On the Eve of My 35th Birthday

Tomorrow Luke will be 3 weeks old and I will be 35 years old. I've found myself doing a fair bit of thinking today and wanted to try to get some of my thoughts written out (these thoughts are a bit sappy, so I won't mind if you decide to skip over reading this particular blog post).

As I sat down this afternoon with Luke lying on my chest, sleeping peacefully, I felt rather blissful. I remember talking to my best friend, who has been a stay-at-home mom, about becoming a stay-at-home mom myself when I was making the decision over whether or not to accept the job offer. One of the things I was most worried about was that I would find myself to be bored during much of the day. She assured me that there was always something to do and she really did not feel bored. And after just these three weeks, I can say that I have not felt a minute of boredom so far.

Exhaustion, yes. But not boredom. I could (and have) honestly sit for hours just watching Luke sleep. I don't really notice the time passing. I am mesmerized by the faces he makes in his sleep. And when his eyes are open and he is just looking around the room, I find myself just staring at him (and talking to him) and not caring that the dishes haven't been washed, the floors have not been vacuumed, or even that I have done very little knitting in these past three weeks. Being Luke's mother is more than enough for me right now.

And I found myself wondering today why on earth we didn't start a family sooner; why we waited so long for this to happen and to have these feelings. Why on earth did I spend so many years in graduate school if I didn't plan to use my degree (I do plan to do a limited--by geography--job search this year, but I'm not seeking a job as intensely as I was in the past three years)? I could have been a mother for years already.

And yet I don't think that having a child years ago would have worked out as well. I feel that it is only now that I am truly ready for motherhood. I have cultivated my own life, getting a higher degree which was very fulfilling, and learning more about myself and who I am and what I love. My own self-building is by no means over--I plan to continue to cultivate other parts of me besides being a mother--but I am much more confident and comfortable in my own skin than I was even 3 or 5 years ago. So these years have not been a waste; it was necessary to work through those years to get to this point where I feel like I can truly devote myself to my son while still being who I am and not completely losing my own identity.

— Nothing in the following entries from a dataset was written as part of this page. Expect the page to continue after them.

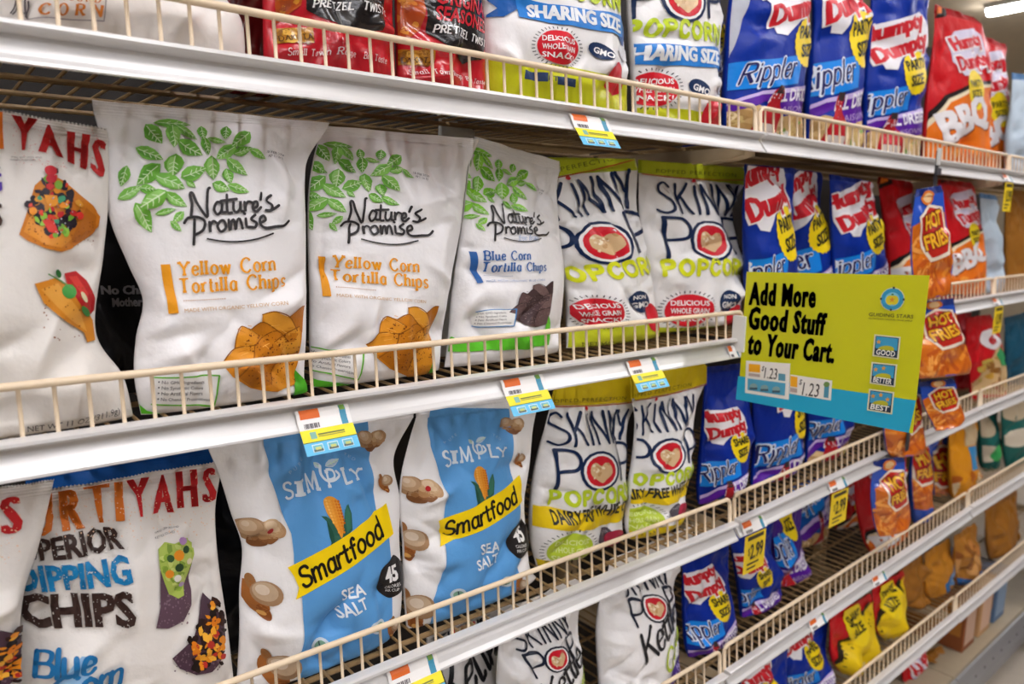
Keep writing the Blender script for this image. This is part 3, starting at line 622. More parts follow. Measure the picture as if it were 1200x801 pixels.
def design_pretzel():
    A = Art(2.6).fr(270, 0, 3.871)
    A.p('product_window').xy('232 112 380 122 380 195 236 188', '#b07a1e', 1); A.blobs(3, 26, (240, 118, 376, 190), (10, 20), ['#c8922e', '#9a6412', '#d6a544', '#86540e'], 2); A.text('DAKOTA', 246, 180, 380, 180, 26, '#4a2a10', 4, 'serif')
    A.xy('232 -300 380 -300 330 20 240 90 230 0', '#b8501c', 1); A.blobs(4, 26, (236, -200, 320, 60), (12, 24), ['#c8782e', '#a8481a', '#d9902e'], 2)
    A.p('title_panel').xy('335 -400 700 -400 690 60 672 142 600 150 560 170 480 130 400 80 350 40', '#1d1a1b', 2)
    A.text('ORIGINAL', 380, -90, 690, -70, 62, '#c4202e', 4, bold=.03); A.text('SEASONED', 380, -20, 690, 4, 62, '#c4202e', 4, bold=.03)
    A.text('PRETZEL TWISTS', 372, 36, 712, 76, 34, '#e9e6e2', 4, 'serif', width=.22, nib=.3)
    A.p('slogan_lettering').text('Small Town Recipe', 270, 245, 556, 264, 28, '#f0dede', 3, 'serif', width=.15, nib=.3); A.text('Big Taste', 590, 268, 716, 286, 28, '#f0dede', 3, 'serif', width=.15, nib=.3)
    A.p('edge_strip').xy('130 -400 180 -400 200 250 150 250', '#d8707e', 1)  # pale pink strip: gloss along the bag's side, put into the colour
    return A, [(329.9, 28.9), (437.9, 17), (455, 74.9), (339.7, 64.6)]
def design_corn():
    A = Art(3.0).fr(0, 0, 8).p('title_lettering'); o = '#c9762e'
    for ch, x0, y0, x1, y1 in (('C', 385, 106, 490, 118), ('O', 545, 124, 640, 136), ('R', 700, 142, 795, 152), ('N', 850, 160, 945, 172)): A.text(ch, x0, y0, x1, y1, 92, o, 3, 'serif', width=.26, nib=.5)
    for ch, x0, y0 in (('R', 560, 0), ('O', 640, 12), ('U', 715, 24), ('N', 795, 36), ('D', 875, 48)): A.text(ch, x0, y0, x0+56, y0+7, 56, o, 3, 'serif', width=.24, nib=.5)
    A.p('frame_lines').line('110 98 300 125 960 212', 9, '#8a8084', 2, False); A.line('960 212 985 -200', 9, '#8a8084', 2, False)
    for q in ('130 50 165 0 185 -80', '150 60 185 20 190 -60', '240 0 265 60 275 120', '270 -60 285 40 300 110', '300 -40 310 20 290 90'): A.line(q, 14, '#4a4348', 2)
    return A, [(0, 0), (150, 0), (150, 100), (0, 100)]
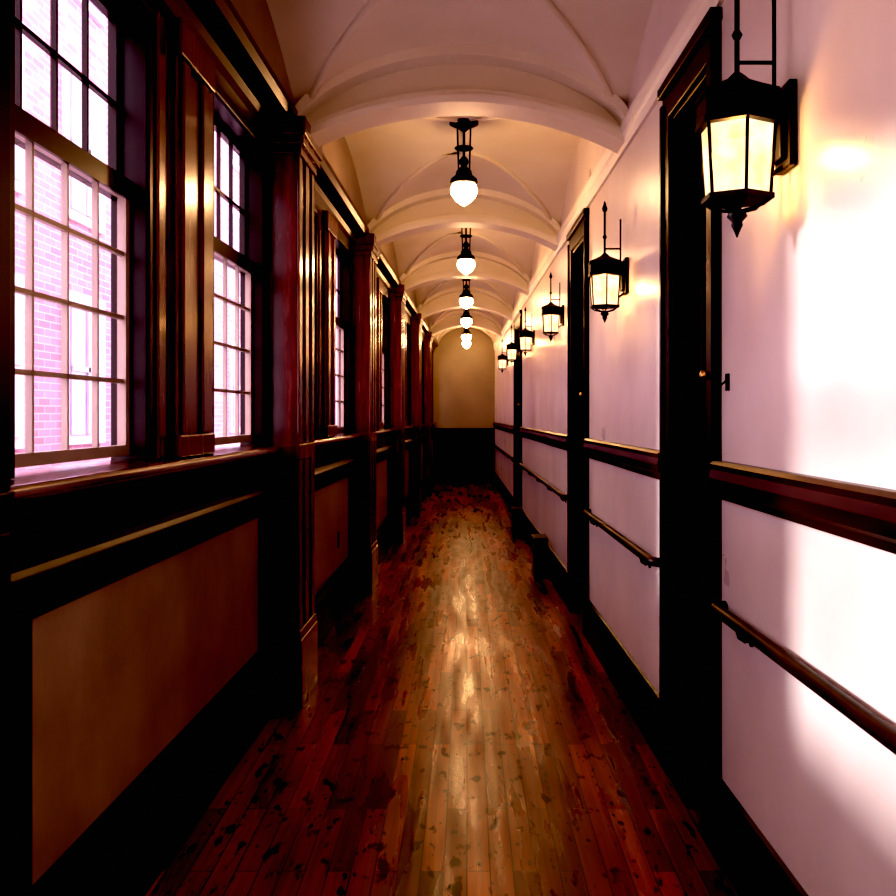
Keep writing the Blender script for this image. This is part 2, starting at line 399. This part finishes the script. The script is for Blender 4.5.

I have to admit that I was pretty sure that I would suffer through postpartum depression and I wasn't sure how I would make it through that. And if I had had a child years ago, I probably would have done so. But now, I feel no depression whatsoever. I feel amazement and wonder and happiness and peace. Don't get me wrong: I worry about stuff and I am quite tired from lack of sleep, but my mood is in a very positive state.

So as I reflect upon the past 35 years (or rather, one day short of 35 years), I feel that I am at a good place in my life. Do I have any regrets? Somewhat. Going to grad school caused us to make some sacrifices: on a grad student salary, we don't have as strong of a financial backing as we could have had were I to have been working full-time all of these years; we have been unable to make J's dream of owning a sports car come true so far (it's still something we plan for); we do not own our house; and most importantly we live far away from family and would really like to be closer to them.

But all of those things have led up to this point and I don't think that I would be where I am now--with a nearly three week old baby sleeping against my chest (in a Moby wrap) making me feel happy and whole and complete. I love J and have loved being able to spend the past 11 married years together with just the two of us, really working on building our own relationship, but the expansion of our family just makes it even better. I don't know what the years ahead have in store for us--a house, a sports car, a move back toward family, or perhaps only some of those things and many surprises--but I am looking forward to finding out with my husband and my son by my side.